Loading music and podcasts is possible, but takes work and never feels like you're "connected" to the live world. You're always a few days behind the rest of the world, even though it's some of the best content.
Also, effectively XM was the winning company - its the XM platform that continues on, and the XM billing platform as well - its more like XM bough sirius.
If you travel in places without good data, XM is invaluable to have.
Anyone who is away from a good data connection for a significant amount of time. E.g. long haul truckers, rural areas (especially in the western US), mountainous regions. If most of your car time is commuting in the city/suburbs, that may not be an issue.
Its current business model may be at risk as car companies start to get more smartphone integrations. But with the money and content they have, they are uniquely positioned to selectively buy out streaming competitors to diversify their income streams.
There is risk if they can successfully integrate Pandora with their existing business, of course.

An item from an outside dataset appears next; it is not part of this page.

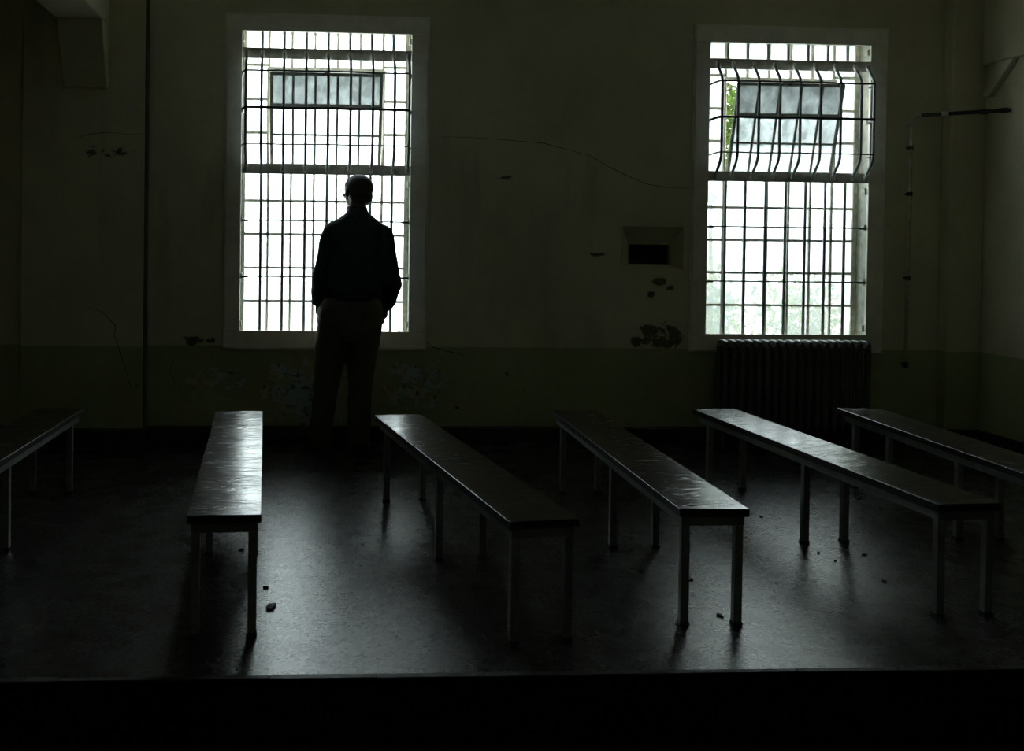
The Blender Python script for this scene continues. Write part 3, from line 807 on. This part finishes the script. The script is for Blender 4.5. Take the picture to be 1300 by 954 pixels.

TBH the sound quality is too bad for even casual music listening unless I'm really desperate.
My wife listens to her LA stations, I listen mainly to news and talk radio.
When we drive cross country it works regardless of cell reception.
I dont listen to music at all.
[1] http://investor.siriusxm.com/investor-overview/press-release...
They don't really expand my horizons and play the same crap over and over.
My favorite is chirpradio dot org. Real DJs who are real music buffs.
I've noticed that YouTube (just plain YouTube, not the new YouTube Music) is actually decent at recommending music though. I played some songs by The Meters and Herbie Hancock, and through its recommendations I learned about the existence of Lafayette Afro Rock Band and learned that Prince made a funk/fusion album in 1977 before his pop stuff. I wonder if it's just using its regular video recommendation algorithm and not anything music specific, which might be a different approach than the music services.
EDIT: And by really strange coincidence, I just checked out Chirp, and the last song they played was by The Meters, and before that they played another band (Cymande) that YouTube recommended in the same session.